Morris’s Memorial History of Staten Island

This two volume work is essential reading for the Staten Island genealogist or historian. Since it is out of copyright, many entities are offering reproductions for sale, mostly on CD. The entire work is available online for free at the American Libraries Internet Archive. You can select the format in which you want to view the book, including text, PDF, and the extremely wonderful, full color FlipBook format, which is as close to reading the hard copy as you can get, but with the added advantage of being able to search the text.

View Volume I here.

View Volume 2 here.

Obtaining Photos of your Ancestral Home

New York City genealogists are luckier than most. In the 1930’s and 40’s, the Works Progress Administration (WPA) photographed nearly every single building in the five boroughs. This was done for tax assessment purposes at the time, but fortunately, the city Archives Dept. recognized the historical value of these photos and has carefully maintained, and restored where necessary, these images.

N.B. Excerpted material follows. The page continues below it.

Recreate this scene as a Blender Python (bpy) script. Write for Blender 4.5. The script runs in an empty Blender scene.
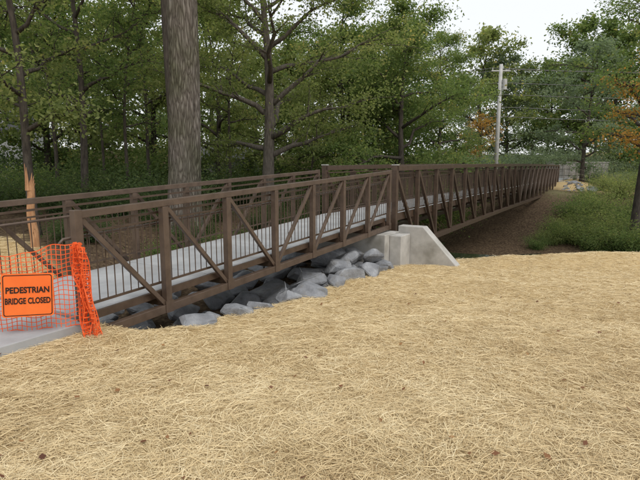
import bpy, bmesh, math, random
import numpy as np
from mathutils import Vector, Matrix, noise as mn
rng=np.random.default_rng(7); random.seed(7)
scene=bpy.context.scene
COL=scene.collection
# ------------------------------------------------------------------ helpers
def sm(a,lo,hi):
    t=np.clip((a-lo)/(hi-lo),0,1); return t*t*(3-2*t)
def _h(ix,iy,sd):
    n=(ix.astype(np.int64)*374761393+iy.astype(np.int64)*668265263+sd*1442695041)&0xffffffff
    n=((n^(n>>13))*1274126177)&0xffffffff
    return ((n^(n>>16))&0xffffff)/float(0xffffff)
def vn(x,y,sd=0):
    x=np.asarray(x,float);y=np.asarray(y,float)
    ix=np.floor(x);iy=np.floor(y);fx=x-ix;fy=y-iy
    fx=fx*fx*(3-2*fx);fy=fy*fy*(3-2*fy)
    a=_h(ix,iy,sd);b=_h(ix+1,iy,sd);c=_h(ix,iy+1,sd);d=_h(ix+1,iy+1,sd)
    return (a*(1-fx)+b*fx)*(1-fy)+(c*(1-fx)+d*fx)*fy
def fbm(x,y,sd=0,o=4):
    r=0;amp=.5
    for i in range(o):
        r=r+amp*vn(x*2**i,y*2**i,sd+i);amp*=.5
    return r
P0=np.array([-2.96,6.0]); D=np.array([.522,.853]); D/=np.linalg.norm(D); PW=np.array([-D[1],D[0]])
def SW(x,y):
    rx=x-P0[0];ry=y-P0[1]
    return rx*D[0]+ry*D[1], rx*PW[0]+ry*PW[1]
def br(s,w,z):
    return Vector((P0[0]+D[0]*s+PW[0]*w, P0[1]+D[1]*s+PW[1]*w, z))
def edge(w):
    return 10.4+.85*np.maximum(-w-.6,0)+.95*np.maximum(w-3,0)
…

If you have the address of the home where your ancestors lived — easily obtained from census records (1930 or even earlier) — you can order a print of the image of the home on line. (The address, of course, appears on the left hand side of the census page, written vertically, and the house number will appear on the horizontal line where a family enumeration starts.)

To identify the exact photo you want from the collection, you can view the microfilm of the images available at the St. George, Staten Island, Library, and obtain the block and lot number, to save a few dollars.  Or you can simply order the image on line by inputting the address, and let the city identify the block and lot for an additional $5 fee.  For those of doing Staten Island genealogy long distance, that’s the best option.

Note that the building must have existed at the time the photos were taken in order to be included in the collection–but for the older buildings, it is possible you can get an image of the residence your ancestors lived in,  in 1880. 

Order photos of Staten Island homes online here.

The Church of St. Andrew

One of the most beautiful cemeteries on Staten Island is at The Church of St. Andrew,  Episcopal Church.

Churchyard of the Church of St. Andrew, Staten Island.

Churchyard of the Church of St. Andrew, Staten Island.

If you are researching ancestors possibly buried here, you will want a copy of The Church of St. Andrew, Richmond, Staten Island;: Its history, vital records, and gravestone inscriptions, by  William T. Davis,  Charles W.Leng and Royden Woodward Vosburgh. I am lucky enough to own an original copy of this work, inscribed by Davis.

But maybe a better buy is another more comprehensive volume that includes the original Davis work as well as the records of two more churches. This more comprehensive volume is Staten Island Church Records [Records of the Dutch Reformed Church of Port Richmond, 1696 to 1772; United Brethren Congregation, Commonly Called Moravian Church, 1749-1863; and St. Andrews Church, Richmond, 1752-1808], edited by Tobias Alexander Wright.

The Church of St. Andrew has been digitized by Ancestry.com, and full page images are available.  This wonderful because you can see who’s buried near each other, and you are treated to the full epitaphs.  Staten Island Church Records is also available at Ancestry, but only in index form; without the full context it not as useful. I’m also not quite convinced that their search identifies for you which of the three churches the records came from. So I use a hard copy as well.

This church, founded in 1709, is still an active parish. See the Church of St. Andrew website for a brief description of its history.

How Staten Island Got Its Name

It’s like this… Henry Hudson, the English explorer who convinced the Dutch government to finance his trip to the New World in 1609, was finally approaching land after months at sea. Henry, who despite his European heritage had an unexplainable Brooklyn accent, was notified of a land sighting by his men. Looking through the primitive eyeglass of the day, he said with excitement, “Is dat an Eyelandt?!!!”

No. Just kidding.

First inhabited by the Lenape Indians in the 16th century, the Indians referred to the island as “Aquehonga”, and as “Monacnong”, which translates as “Enhanted Woods”. (And, we totally get that, because Staten Island today still has more green space than any other part of New York City.)

In 1609, when Hudson arrived, he named it “Staaten Eylandt” after the Staten-Generaal, the Dutch parliament which had financed his voyage to the New World. And that is the name that stuck, although Anglicized, of course, to “Staten Island”.

The Dutch, who successfully settled Manhattan, didn’t make a lot of progress in settling Staten Island, and it was the British who later firmly established it. In 1683, King Charles of England rechristened the island “Richmond County”, after King James II of England, who also was Duke of Richmond.

When Staten Island became part of the Greater New York City in 1898, it became the “Borough of Richmond”. In 1975, the city changed this to make “Borough of Staten Island” its official name. The Borough of Staten Island actually includes more than just Staten Island itself; today the boundaries of the borough also encompass Prall’s Island, Island of Meadows, and part of Shooter’s Island. At one time, Ward’s Island was also part of the County, but it is now part of Manhattan.

If you are doing genealogy, I think the proper citation is therefore “Staten Island, Richmond County, New York”. Or, if you have a town/neighborhood name, then “Town, Staten Island, Richnond County, New York.” Other opinions welcome!